Hypocritical? Apple Comes out as Pro Net-Neutrality

Apple, like much of Silicon Valley is pro Net Neutrality. In a letter titled: In the Matter Restoring Internet Freedom sent to the FCC today, the company laid out all the reasons we need an open Internet.

Here are the salient points:

  1. An open internet ensures that hundreds of millions of consumers get the experience they want, over the broadband connections they choose, to use the devices they love, which have become an integral part of their lives.
  2. We work hard to build great products, and what consumers do with those tools is up to them—not Apple, and not broadband providers. 
  3. Consumers must be allowed to access the lawful internet content,applications, and services of their choice.
  4. No paid fast lanes. Broadband providers should not create paid fast lanes on the internet.
  5. Broadband providers should meaningfully disclose the traffic management and network performance of consumer connections.
  6. Simply put, the internet is too important to consumers and too essential to innovation to be left unprotected and uncertain.

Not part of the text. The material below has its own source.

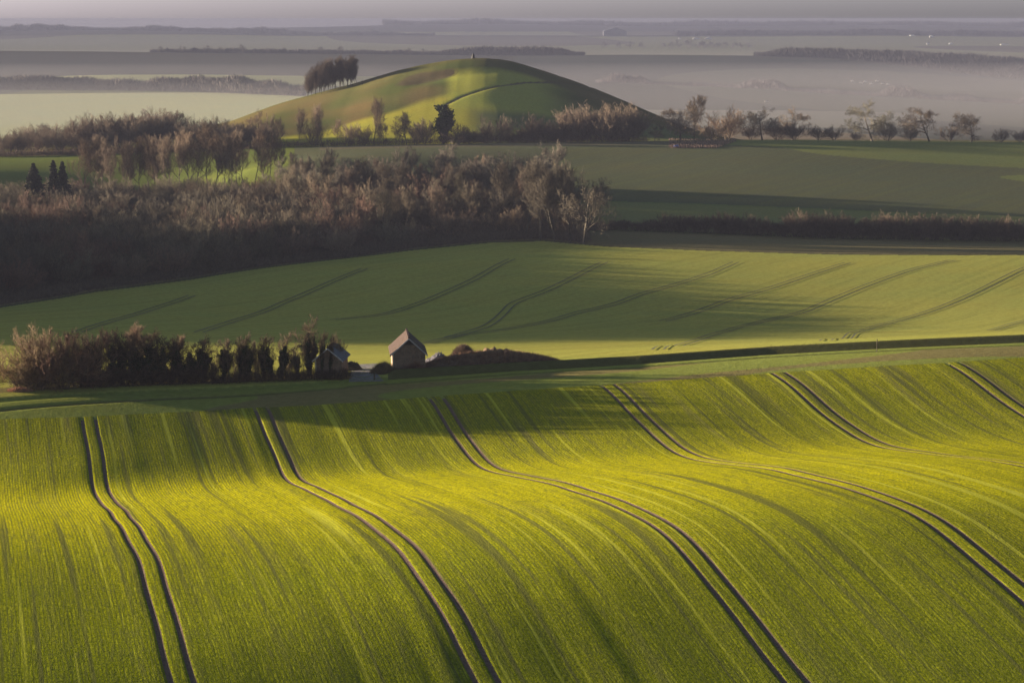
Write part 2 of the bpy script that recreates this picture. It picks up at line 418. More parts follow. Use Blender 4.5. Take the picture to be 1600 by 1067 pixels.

The question worth asking is whether some of these issues are hypocritical. After all, iOS has become one of the most important distribution platforms in the technology world. We’ve been hearing for years that the web is dead and that apps are where all the time is spent.

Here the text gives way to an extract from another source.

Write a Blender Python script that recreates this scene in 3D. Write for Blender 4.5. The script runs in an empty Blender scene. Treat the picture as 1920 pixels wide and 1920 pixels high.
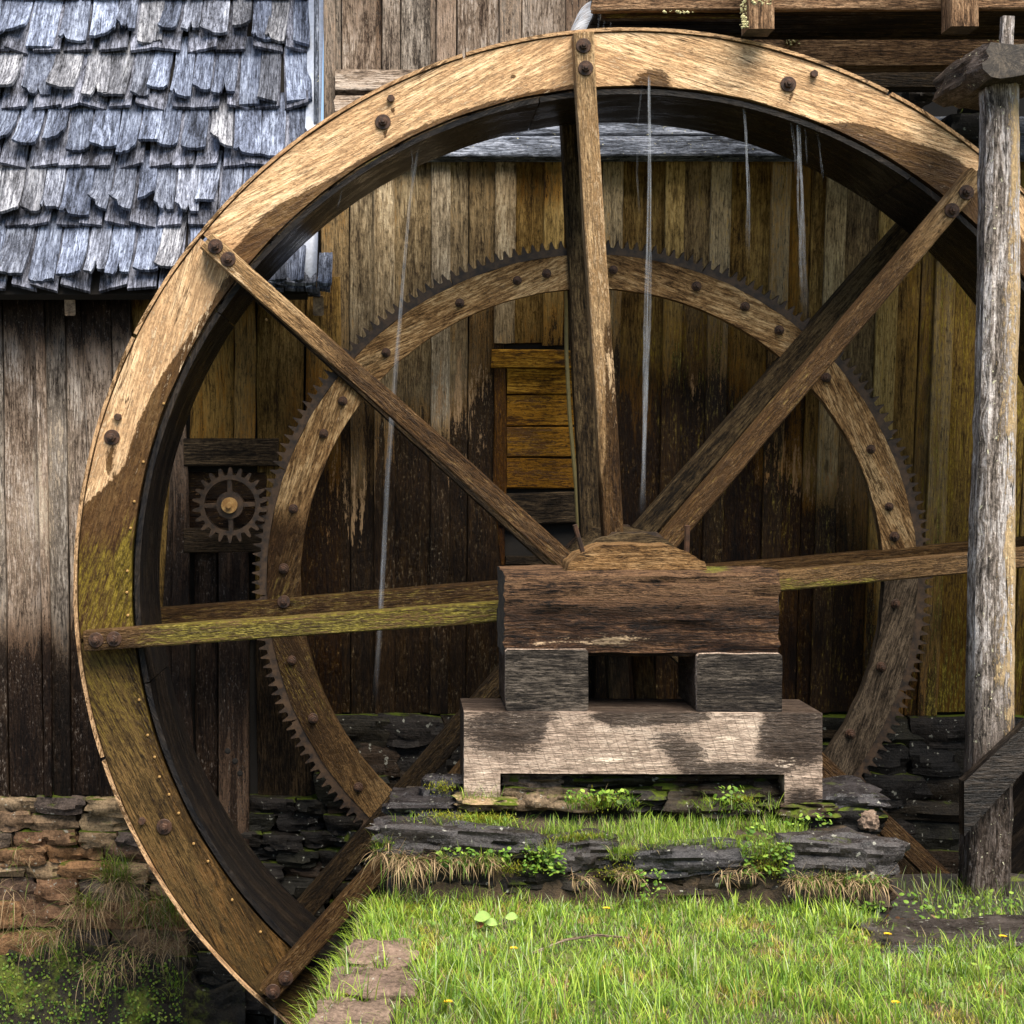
import bpy, bmesh, math, random
import numpy as np
from mathutils import Vector as V, Matrix, noise as MN
R = random.Random(7)
D = bpy.data
SC = bpy.context.scene
COL = SC.collection
rad = math.radians

# ------------------------------------------------------------------ camera, sky, sun, exposure
F = 3153.0            # focal length in photo pixels
CX, CY = 740.0, 870.0 # principal point of the (shifted) lens
CAMD, EYE = 7.0, 1.6
cam = D.cameras.new('camera'); camo = D.objects.new('camera', cam); COL.objects.link(camo)
camo.location = (0, -CAMD, EYE); camo.rotation_euler = (rad(90), 0, 0)
cam.sensor_width = 36; cam.lens = F / 1920 * 36
cam.shift_x = (960 - CX) / 1920; cam.shift_y = -(960 - CY) / 1920
cam.clip_end = 500
SC.camera = camo
SC.render.resolution_x = SC.render.resolution_y = 1024

SUN_EL, SUN_AZ = 60.0, 156.0     # azimuth clockwise from +Y (the wall's outward side is -Y)
w = D.worlds.new('World'); SC.world = w; w.use_nodes = True
nt = w.node_tree
sky = nt.nodes.new('ShaderNodeTexSky'); sky.sky_type = 'NISHITA'; sky.sun_disc = False
sky.sun_elevation = rad(SUN_EL); sky.sun_rotation = rad(SUN_AZ)
bg = nt.nodes['Background']; bg.inputs['Strength'].default_value = 0.10
nt.links.new(sky.outputs[0], bg.inputs[0])
sun = D.lights.new('sun', 'SUN'); sun.energy = 4.8; sun.angle = rad(50); sun.color = (1.0, 0.93, 0.82)
suno = D.objects.new('sun', sun); COL.objects.link(suno)
sd = V((math.sin(rad(SUN_AZ)) * math.cos(rad(SUN_EL)), math.cos(rad(SUN_AZ)) * math.cos(rad(SUN_EL)), math.sin(rad(SUN_EL))))
suno.rotation_euler = sd.to_track_quat('Z', 'Y').to_euler(); suno.location = (4, -8, 9)
SC.view_settings.view_transform = 'Standard'; SC.view_settings.look = 'None'
SC.view_settings.exposure = 1.15; SC.view_settings.gamma = 1.0

# ------------------------------------------------------------------ helpers
def W(px, py, Y):
    k = (CAMD + Y) / F
    return V(((px - CX) * k, Y, EYE - (py - CY) * k))
def S(Y): return (CAMD + Y) / F           # metres per photo pixel at depth Y
def PX(p):
    k = F / (CAMD + p[1]); return CX + p[0] * k, CY + (EYE - p[2]) * k
def sm(a, b, x):
    if a == b: return 1.0 if x >= a else 0.0
    t = min(1, max(0, (x - a) / (b - a))); return t * t * (3 - 2 * t)
def nz(x, y=0, z=0): return MN.noise(V((x, y, z)))
def fbm(x, y=0, z=0, o=4):
    s = 0; a = .5
    for i in range(o):
        s += a * MN.noise(V((x, y, z))); x *= 2.1; y *= 2.1; z *= 2.1; a *= .5
    return s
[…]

Moreover, if you actually want to monetize your consumer and even business software, you are forced to have it placed in the App Store – Apple’s App Store.

Look at the details.

Apple users spend 2.5 times more than Android users on in-app purchases. Moreover, although we are sure this statement may be offensive to some, the plain truth is Android is for poor people. The stats tell us this is the case. Yes, there are exceptions – people who don’t want a closed ecosystem such as techies and the like might choose Android as well but often they aren’t picking their phone because of price.

Bottom line, to make money in apps,you HAVE to be in the app store.

The good news is Apple is pro Net Neutrality, a level playing field for all.

Except this isn’t the case. FaceTime has a tremendous advantage over other apps – it has had greater access to the underlying hardware – far longer than other developers.

Other browser vendors are forced to use the Safari browser at their core.

iMessage isn’t available outside the Apple ecosystem – likewise for many other Apple network-effect solutions such as photo sharing.

If the Internet must be open, shouldn’t these important apps and services be open to non-Apple users?

Finally, apps have to be approved by Apple. We can go to any website we want through any broadband service provider but we can’t access any app we want from Apple, unless they say we can.

If we look at the numbers above and if we consider the Apple Store to be as valuable to users and developers as the Internet, then we see Apple violates all the numbers above in one way, shape or form. 

Moreover, if we look at who is censoring the Internet, it isn’t broadband providers… It is fellow Silicon Valley companies like Google who block sites which they don’t agree with.

In short, it seems Net Neutrality needs to apply to Silicon Valley first – then we can worry about others.